I could go on ad nauseam with these examples, but you get my drift.


Israel doesn’t want to address the legitimate grievances the Palestinians have against it because that would require at the very least the end of the colonization of the Occupied Territories (and some uncomfortable self-examination). Having overwhelming military superiority, Israel thinks that eternal war against a militarily weaker enemy will allow her to evade having to deal with this. This is Israel’s choice. And the story about how “it’s impossible to deal any other way with people like them” has been very useful in enabling Israel to fight its war of choice without ever having to acknowledge that that’s what it is.


But the story is difficult to sustain when the “proofs” you use to demonize others apply as readily to yourself. The fact that Zionists’ “proofs” of implacable Palestinian evil can be found just as readily in an Israeli context is the Achilles Heel of the claim the I-P conflict is a war rooted in ontological issues, rather than political issues that could be resolved through talks if Israel – the dominant, occupying party – really wanted it.

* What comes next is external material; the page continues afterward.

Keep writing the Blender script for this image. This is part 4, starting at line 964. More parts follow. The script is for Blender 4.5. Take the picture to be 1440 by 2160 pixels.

That’s why it’s necessary to hold up the mirror to Israel whenever it tries the “people not like us” defense for getting away with murder. When you do exactly the things that you attribute to your enemies in order to portray them as not quite “people like us”, you end up proving not how fundamentally different from you they are, but how very like you they are. And that’s really Zionist Israel’s problem in a nutshell (in fact, it’s the Arab-Israeli conflict in a nutshell): Palestinian Arabs are not an essentially different kind of people to Zionist Jews or anyone else. Palestinian Arabs are exactly “people like us”, and it is precisely because they are human beings exactly like us that they do not accept being treated by Zionism in ways that people like us would ever accept for ourselves.